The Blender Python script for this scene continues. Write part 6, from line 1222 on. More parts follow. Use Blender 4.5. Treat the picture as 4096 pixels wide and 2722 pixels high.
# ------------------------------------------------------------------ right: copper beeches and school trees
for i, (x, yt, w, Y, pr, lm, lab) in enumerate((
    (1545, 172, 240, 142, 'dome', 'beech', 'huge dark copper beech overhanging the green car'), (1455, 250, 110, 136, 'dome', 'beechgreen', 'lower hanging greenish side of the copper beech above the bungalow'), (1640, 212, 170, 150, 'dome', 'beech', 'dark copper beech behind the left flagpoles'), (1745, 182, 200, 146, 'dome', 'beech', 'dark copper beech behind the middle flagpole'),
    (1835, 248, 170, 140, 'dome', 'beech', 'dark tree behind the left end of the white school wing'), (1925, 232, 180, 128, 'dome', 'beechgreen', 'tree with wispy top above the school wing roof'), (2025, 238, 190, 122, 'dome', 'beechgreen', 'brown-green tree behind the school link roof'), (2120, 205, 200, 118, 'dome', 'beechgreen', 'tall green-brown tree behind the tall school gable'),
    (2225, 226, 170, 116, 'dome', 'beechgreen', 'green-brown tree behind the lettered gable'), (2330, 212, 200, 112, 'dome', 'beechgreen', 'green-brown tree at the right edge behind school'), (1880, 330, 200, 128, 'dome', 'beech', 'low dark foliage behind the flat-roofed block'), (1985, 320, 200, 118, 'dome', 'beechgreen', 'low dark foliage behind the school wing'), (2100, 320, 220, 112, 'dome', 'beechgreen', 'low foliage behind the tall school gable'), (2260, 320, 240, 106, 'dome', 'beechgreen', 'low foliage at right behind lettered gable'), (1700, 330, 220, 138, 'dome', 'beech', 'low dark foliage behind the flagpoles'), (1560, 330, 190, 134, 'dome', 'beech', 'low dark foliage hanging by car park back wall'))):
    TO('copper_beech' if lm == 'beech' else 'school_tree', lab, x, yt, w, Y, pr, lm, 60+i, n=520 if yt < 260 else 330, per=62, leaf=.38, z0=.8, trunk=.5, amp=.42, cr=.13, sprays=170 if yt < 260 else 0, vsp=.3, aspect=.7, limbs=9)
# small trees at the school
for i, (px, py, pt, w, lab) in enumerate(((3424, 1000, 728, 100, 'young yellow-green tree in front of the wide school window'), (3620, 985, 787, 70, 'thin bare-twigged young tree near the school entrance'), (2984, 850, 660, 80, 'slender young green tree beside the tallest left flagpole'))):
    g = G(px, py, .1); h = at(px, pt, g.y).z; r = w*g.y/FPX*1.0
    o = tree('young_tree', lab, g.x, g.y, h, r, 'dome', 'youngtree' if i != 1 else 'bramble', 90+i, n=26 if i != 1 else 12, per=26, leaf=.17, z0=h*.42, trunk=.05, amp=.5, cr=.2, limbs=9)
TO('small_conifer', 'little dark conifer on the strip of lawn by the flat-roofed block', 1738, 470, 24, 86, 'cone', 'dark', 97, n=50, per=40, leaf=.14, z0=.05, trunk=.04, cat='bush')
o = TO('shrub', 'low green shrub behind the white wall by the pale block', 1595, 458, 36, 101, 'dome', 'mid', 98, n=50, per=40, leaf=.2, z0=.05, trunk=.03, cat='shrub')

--

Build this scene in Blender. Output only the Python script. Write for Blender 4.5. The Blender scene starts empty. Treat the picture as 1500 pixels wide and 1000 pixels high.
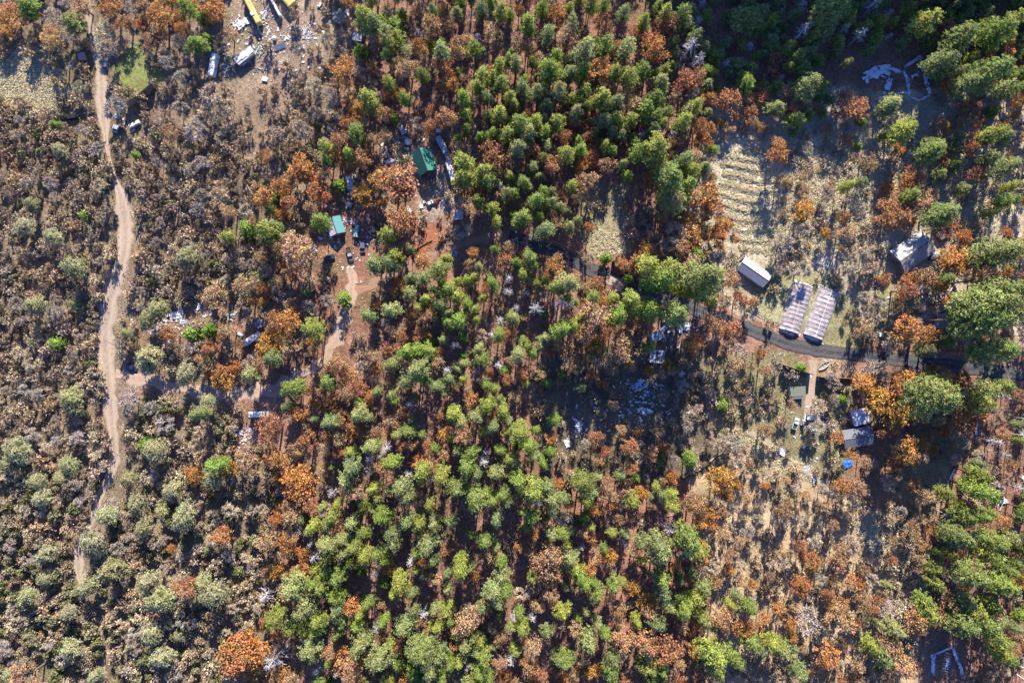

_Request:_ From the line that contains "TO('copper_beech' if lm" through the line that contains "o = TO('shrub', 'low", reproduce every line exactly, both end lines included.

_Worked answer:_
    TO('copper_beech' if lm == 'beech' else 'school_tree', lab, x, yt, w, Y, pr, lm, 60+i, n=520 if yt < 260 else 330, per=62, leaf=.38, z0=.8, trunk=.5, amp=.42, cr=.13, sprays=170 if yt < 260 else 0, vsp=.3, aspect=.7, limbs=9)
# small trees at the school
for i, (px, py, pt, w, lab) in enumerate(((3424, 1000, 728, 100, 'young yellow-green tree in front of the wide school window'), (3620, 985, 787, 70, 'thin bare-twigged young tree near the school entrance'), (2984, 850, 660, 80, 'slender young green tree beside the tallest left flagpole'))):
    g = G(px, py, .1); h = at(px, pt, g.y).z; r = w*g.y/FPX*1.0
    o = tree('young_tree', lab, g.x, g.y, h, r, 'dome', 'youngtree' if i != 1 else 'bramble', 90+i, n=26 if i != 1 else 12, per=26, leaf=.17, z0=h*.42, trunk=.05, amp=.5, cr=.2, limbs=9)
TO('small_conifer', 'little dark conifer on the strip of lawn by the flat-roofed block', 1738, 470, 24, 86, 'cone', 'dark', 97, n=50, per=40, leaf=.14, z0=.05, trunk=.04, cat='bush')
o = TO('shrub', 'low green shrub behind the white wall by the pale block', 1595, 458, 36, 101, 'dome', 'mid', 98, n=50, per=40, leaf=.2, z0=.05, trunk=.03, cat='shrub')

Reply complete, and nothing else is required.